If you want answers to the mysteries, you're going to make the setting more mundane. Everything being nano-machines is part of this.
If you want things to get bigger and more action packed, normal soldiers aren't going to be a thing anymore. See the Gekkos and other enemies who mop the floor with regular soldiers. Not to mention, rejecting peace to keep plunging the world into warfare (the post-Guns of the Patriots games all seem to go more into this direction).
If you want something like COD, then it's not going to be very Metal Gear now is it? Not to mention, real soldiers don't act like they're in an online COD match with infinite respawns and not suffering PTSD.
If you want the characters to have more adventures, then it's going to do a number on the lessons they have learned, Or you they could end up being unrecognizable or contradicting who they were before.

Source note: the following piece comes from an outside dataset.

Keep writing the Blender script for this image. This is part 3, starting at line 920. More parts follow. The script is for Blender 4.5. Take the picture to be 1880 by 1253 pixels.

The game was built for stuff like that, acting as a grand finale for a franchise that was supposed to end two games ago. It was a warning of what not just Metal Gear could become, but any franchise. I mean, Fukui is taking the mystery out of UC Gundam with his stories, Terminator has been rendered meaningless due to Dark Fate killing John Connor, Luke Skywalker has been turned into a failure to prop up new leads... we could easily make a list of franchises that have fallen into the same traps Kojima warned us about. At least MGS learned that switching protagonists had to be done with care (see Raiden was meant to show us how awesome Solid Snake was, and Big Boss is meant to serve as a foil).
Naruto would be among them, full stop. I mean, I think about stuff like the Zabuza fight and how that was the high level the characters would work towards, but with how DBZ later fights got. We have messages and characters being assassinated or flanderized. Things got convoluted as all hell due to the series explaining some mysteries with stuff that came out of nowhere. The idea that the ninja system needs to be continued and Naruto's role in it. The story extended past where it should have ended so people could continue profiting off of it. The fact that Naruto failed to change the world like he was supposed to, as the series became soulless.
Naruto should have been allowed to die with dignity, instead they have to keep it on life-support to protect themselves. I'd say it was a damn shame if Kishi had ever really put himself into the writing instead of bowing to editors.